Entre les prises, les petites mains entrent en scène, pour régler un projecteur ou recoiffer un acteur : « Là tu vois, je vois que Pierre a touché ses cheveux donc j’y vais » glisse Sophie, avant de sortir un peigne de sa banane d’accessoires. À 57 ans, elle coiffe les têtes de comédiens depuis plus de 20 ans. Ses retouchent doivent coller à l’allure du personnage, généralement élaborée des semaines avant.
Clap ! « et Action ! » s’écrit le réalisateur. La coiffeuse poursuit en chuchotant : « Pour sa séquence en Viking par exemple, François (Civil) aimait bien l’idée d’avoir des tresses au dessus comme dans la série Viking. On a intégré cette demande à la perruque de son costume. La coiffure a ensuite pris deux heures de préparation ». Dans un rôle, tout le monde ou presque a son mot à dire. En témoigne Séphora, costumière : « Ce qui est interessant dans nos métiers, c’est de constituer une identité. On donne vie aux rôles en veillant à ce que cela colle à la manière dont le comédien et le réalisateur voient le personnage ».
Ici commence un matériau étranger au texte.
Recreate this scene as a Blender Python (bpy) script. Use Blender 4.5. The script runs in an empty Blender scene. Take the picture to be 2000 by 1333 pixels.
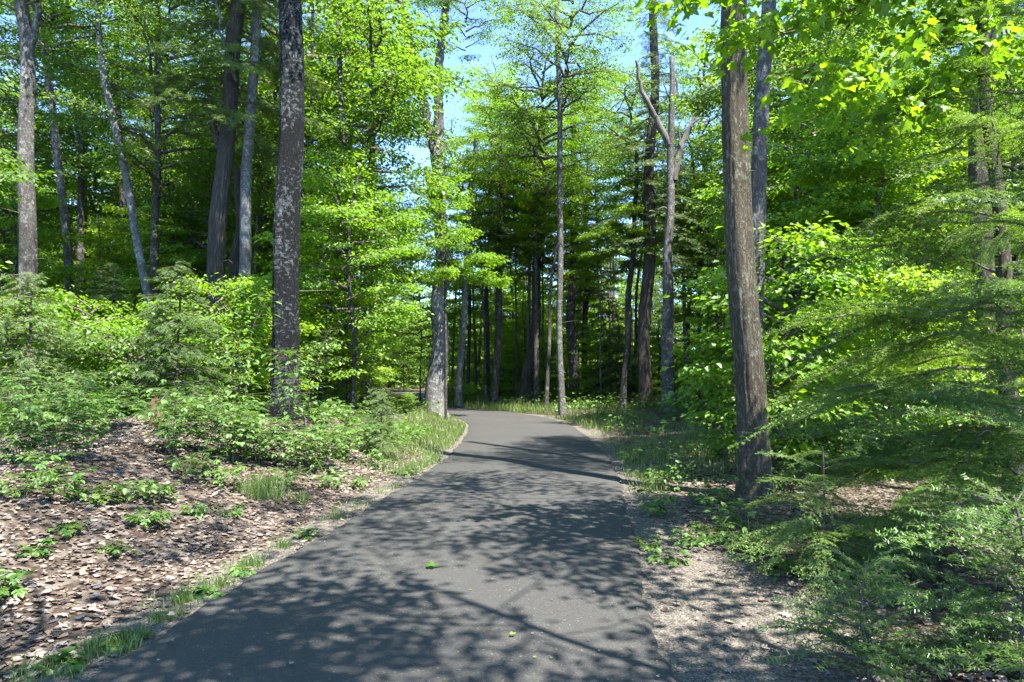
import bpy, math, random
import numpy as np
from mathutils import Vector, Matrix

random.seed(7)
RNG = np.random.default_rng(7)
scene = bpy.context.scene
col = scene.collection

# ------------------------------------------------------------------ camera, sky, sun, exposure
FPX = 1333.0
EYE = 1.6
PITCH = math.atan(60 / FPX)
cam_d = bpy.data.cameras.new('camera')
cam = bpy.data.objects.new('camera', cam_d)
col.objects.link(cam)
cam.location = (0, 0, EYE)
cam.rotation_euler = (math.pi / 2 + PITCH, 0, 0)
cam_d.sensor_width = 36
cam_d.lens = 36 * FPX / 2000
cam_d.clip_start = 0.05
cam_d.clip_end = 2000
scene.camera = cam

SUN_DIR = Vector((0.30, -0.34, 0.89)).normalized()      # towards the sun
sun_el = math.asin(SUN_DIR.z)
sun_az = math.atan2(SUN_DIR.x, SUN_DIR.y)
world = bpy.data.worlds.new('World')
scene.world = world
world.use_nodes = True
wn = world.node_tree.nodes
bg = wn['Background']
sky = wn.new('ShaderNodeTexSky')
sky.sky_type = 'NISHITA'
sky.sun_disc = False
sky.sun_elevation = sun_el
sky.sun_rotation = sun_az
sky.air_density = 0.42
sky.dust_density = 0.0
sky.ozone_density = 5.0
world.node_tree.links.new(sky.outputs[0], bg.inputs[0])
bg.inputs[1].default_value = 0.15
sun_d = bpy.data.lights.new('sun', 'SUN')
sun_d.energy = 3.45
sun_d.angle = math.radians(0.53)
sun_d.color = (1.0, 0.95, 0.86)
sun = bpy.data.objects.new('sun', sun_d)
col.objects.link(sun)
sun.rotation_euler = SUN_DIR.to_track_quat('Z', 'Y').to_euler()
sun.location = SUN_DIR * 60
vs = scene.view_settings
vs.view_transform = 'Standard'
vs.look = 'None'
vs.gamma = 1
vs.use_curve_mapping = False
vs.exposure = 2.95
scene.render.engine = 'CYCLES'
cy = scene.cycles
cy.use_denoising = True
cy.denoiser = 'OPENIMAGEDENOISE'
cy.denoising_input_passes = 'RGB_ALBEDO_NORMAL'
cy.max_bounces = 12
cy.diffuse_bounces = 8
cy.glossy_bounces = 2
cy.transmission_bounces = 5
cy.sample_clamp_indirect = 6
cy.use_adaptive_sampling = False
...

Pour Igor Gotesman, chaque tournage est une euphorie renouvelée : « Il y a toujours quelque chose de grisant à voir se réaliser en vrai ce que tu as écris et pensé dans ta tête ». En six mois de tournage, ce sont plus de 250 personnes, acteurs et figurants qui passeront à l’écran. Un projet gargantuesque présenté, début avril, au Festival Cannes Séries. Dans le grand auditorium Louis-Lumière de Cannes, les 2300 spectateurs ont accueilli la projection des seuls trois premiers épisodes par une standing ovation. Un lancement prometteur à mille lieux du « Fiasco ».